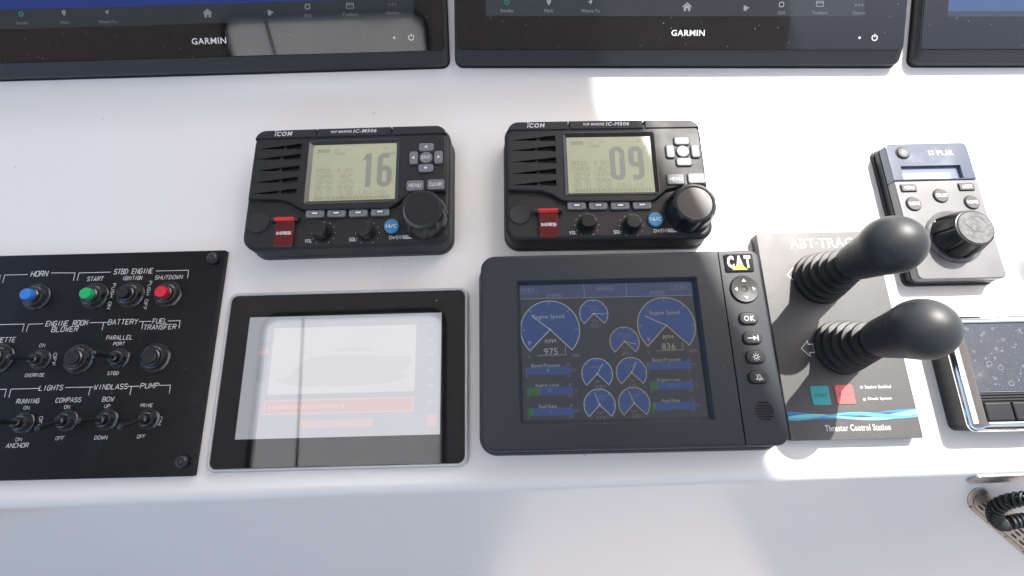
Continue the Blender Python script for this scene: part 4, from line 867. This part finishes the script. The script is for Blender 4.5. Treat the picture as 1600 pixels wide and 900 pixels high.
# ------------------------------------------------------------------ chrome-framed instrument at the right edge
def chrome_unit():
    zf = 30.0
    D = Dev('stereo_unit', 'chrome-framed unit with water-spotted screen and black keys, cut off at right', 'stereo', LOW, (1513, 670), 22, math.radians(-.8), (1430, 470, 3.6))
    c = LOW.at(*D.Z(310, 735), 22); D.c = c; D.o.location = (c.x*S, c.y*S, 0); P = D.o
    top = D.l(205, 90, 22)[1]; W, H = 150.0, top; cx, cy = W/2, H/2
    MB().box(cx, cy, W, H, 7, 0, 21, 1.0, 6).build('rear_case', mat('satin_black', (.014, .015, .017), .4, dust=.02), P)
    ix0 = (D.l(245, 125, 29)[0]+D.l(412, 688, 29)[0])/2; iy0 = D.l(500, 682, 29)[1]; iy1 = D.l(450, 122, 29)[1]; iw, ih = W-ix0-9, iy1-iy0; ic = (ix0+iw/2, (iy0+iy1)/2)
    MB().loft([(rrect(cx, cy, W+1, H+1, 7, 6), 20.5), (rrect(cx, cy, W+1, H+1, 7, 6), 22.5), (rrect(cx, cy, W-3, H-3, 6, 6), 26.5), (rrect(ic[0], ic[1], iw+5, ih+5, 4, 6), 30), (rrect(ic[0], ic[1], iw+2.2, ih+2.2, 2.6, 6), 30.4), (rrect(ic[0], ic[1], iw, ih, 1.6, 6), 29.6), (rrect(ic[0], ic[1], iw, ih, 1.6, 6), 26)], True, True).build('chrome_frame', CHROME, P, smooth=40)
    ys = D.l(400, 512, 28)[1]
    MB().box(ic[0], (ys+ic[1]+ih/2)/2, iw-.4, ic[1]+ih/2-ys-.4, .6, 26.2, 28.3, .3, 2, nb=1).build('screen', mat('spotted_screen', (.045, .05, .06), .12, 1.7, dust=.25, dscale=330, smudge=.3), P)
    MB().rect(ic[0]-iw/2+.2, ic[1]-ih/2+.2, ic[0]+iw/2-.2, ys-.2, 26.6).build('key_recess', BLK, P, smooth=0)
    for k in range(3): yy = ys-2.2-k*2.6; MB().box(ic[0], yy, iw-1, 1.5, .3, 26.3, 28.0, .4, 2, nb=1).build('trim_bar', mat('trim_dark', (.03, .03, .032), .35), P)
    kx0 = ic[0]-iw/2+1; y1 = ys-9.5; y0 = ic[1]-ih/2+1; n = 5; kw = (iw-2)/n
    for k in range(n): MB().box(kx0+kw*(k+.5), (y0+y1)/2, kw-1.2, y1-y0, 1.5, 26.4, 30.0, 1.6, 4).build('key', mat('satin_black', (.014, .015, .017), .4), P)
    wd = mat('water_spot', (.26, .28, .31), .3)
    for k in range(70):                                     # dried water drops
        x = random.uniform(ic[0]-iw/2+3, ic[0]+iw/2-3); y = random.uniform(ys+3, ic[1]+ih/2-3); r = random.choice((.5, .6, .8, 1.0, 1.3, 2.3 if k % 4 == 0 else .7))
        d = MB().stroke([(x+r*(1+.12*math.sin(3*a+k))*math.cos(a), y+r*(1.0+.1*math.cos(2*a))*math.sin(a)) for a in [q*math.pi/7 for q in range(14)]], .32, 28.4, True); d.build('dried_drop', wd, P, smooth=0)
    fine = MB()
    for k in range(420):
        x = random.uniform(ic[0]-iw/2+2, ic[0]+iw/2-2); y = random.uniform(ys+2, ic[1]+ih/2-2); r = random.uniform(.10, .32)
        fine.flat(circ(x, y, r, 6), 28.42)
    fine.build('fine_droplets', wd, P, smooth=0, kind='stuff')
chrome_unit()

# white knob cut by the right edge of the picture
def white_knob():
    c = LOW.at(1642, 408, 0)
    o = MB().lathe(0, 0, [(50, -.2), (47, .8), (43.5, 3.5), (40.5, 8), (37, 13), (31, 18), (22, 21.5), (10, 23), (.5, 23.3)], 64).build('white_cap', GEL, smooth=80)
    o.location = (c.x*S, c.y*S, 0); tag(o, 'low white rounded cap cut off by the right edge beside the camera controller', 'cap')
white_knob()

# ------------------------------------------------------------------ lower face: steel vent, trim strip, coiled cord
def vent():
    D = Dev('vent_plate', 'oval stainless vent plate with slots on the lower face at the right', 'vent', LF, (1572, 818), 1.5, 0, (1460, 720, 5))
    P = D.o; A = Vector((362, 318)); d = Vector((.76, .65)).normalized(); n = Vector((-d.y, d.x)); Ln = 620.0
    def M(p, h=1.5): return D.l(p.x, p.y, h)
    def stad(r, seg=12):
        out = []
        for k in range(seg+1): t = math.pi/2+k*math.pi/seg; out.append(M(A+d*(r*math.cos(t))+n*(r*math.sin(t))))
        for k in range(seg+1): t = -math.pi/2+k*math.pi/seg; out.append(M(A+d*(Ln+r*math.cos(t))+n*(r*math.sin(t))))
        return out[::-1]
    r = 100.0
    MB().loft([(stad(r), -.5), (stad(r), 1.4), (stad(r-4), 2.2), (stad(r*.68), 2.5), (stad(r*.64), 1.5)], True, True).build('rim', STEEL, P, smooth=30)
    g = MB(); g.prism(stad(r*.62), 1.6, 3.0); ct = MB()
    for i in range(8):
        for j in (-1, 0, 1):
            c = A+d*(i*84+34+j*(-12))+n*(j*34); ct.prism([M(c+d*(32*math.cos(t))+n*(9*math.sin(t))) for t in [q*math.pi/8 for q in range(16)]][::-1], 1, 4)
    g.cut(ct); g.build('grille', STEEL, P, smooth=25)
    MB().flat(stad(r*.60), 1.75).build('grille_backing', BLK, P, smooth=0)
    for k in range(4):
        for s_ in (-1, 1):
            c = M(A+d*(k*180-40)+n*(s_*r*.80)); MB().lathe(c[0], c[1], [(1.7, 1.8), (1.7, 2.7), (.9, 3.0)], 14).build('screw', mat('dark_screw', (.16, .15, .14), .4, metal=1), P)
vent()
def strip():
    D = Dev('trim_strip', 'thin stainless trim strip set in the dash edge at the right', 'trim', LF, (1560, 746), 0, 0, (0, 0, 1))
    a, b = D.l(1508, 750), D.l(1640, 740); y = (a[1]+b[1])/2; L_ = 190
    MB().box(a[0]+L_/2, y, L_, 15, (2, 7, 7, 2), -3, 2.6, .8, 5).build('strip', mat('dull_steel', (.42, .42, .44), .28, metal=1), D.o)
    MB().lathe(a[0]+8, y, [(2.4, 2), (2.4, 2.9), (1.4, 3.3)], 16).build('screw', STEEL, D.o)
strip()
def cord():
    D = Dev('coiled_cord', 'black coiled microphone cord looping in front of the steel vent', 'cord', LF, (1570, 812), 14, 0, (1460, 720, 5))
    path = [D.l(*p, 18) for p in ((1100, 230), (900, 270), (760, 300), (700, 320), (620, 350), (545, 385), (492, 425), (490, 470), (530, 505), (600, 500), (700, 498), (800, 500), (950, 510), (1150, 560))]
    P3 = [Vector((x, y, 15+2*math.sin(i))) for i, (x, y) in enumerate(path)]
    dense = []
    for i in range(len(P3)-1):                              # Catmull-Rom
        p0, p1, p2, p3 = P3[max(0, i-1)], P3[i], P3[i+1], P3[min(len(P3)-1, i+2)]
        for k in range(16):
            t = k/16; dense.append(.5*((2*p1)+(p2-p0)*t+(2*p0-5*p1+4*p2-p3)*t*t+(3*p1-p0-3*p2+p3)*t**3))
    pts = []; s_ = 0.0; step = .55; pitch = 5.4; acc = 0; up = Vector((0, 0, 1))
    for i in range(len(dense)-1):
        seg = dense[i+1]-dense[i]; L_ = seg.length; t = seg.normalized(); a = t.cross(up).normalized(); b = a.cross(t)
        while acc < L_:
            ph = 2*math.pi*s_/pitch; q = dense[i]+t*acc + (a*math.cos(ph)+b*math.sin(ph))*5.3; pts.append(tuple(q)); acc += step*.9; s_ += step*.9
        acc -= L_
    MB().tube(pts, 2.0, 7).build('coil', RUB, D.o, smooth=60)
cord()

### GIVEN TASK
From the material above, copy each line that includes the word "picture".

### RESULT BELOW
Continue the Blender Python script for this scene: part 4, from line 867. This part finishes the script. The script is for Blender 4.5. Treat the picture as 1600 pixels wide and 900 pixels high.
# white knob cut by the right edge of the picture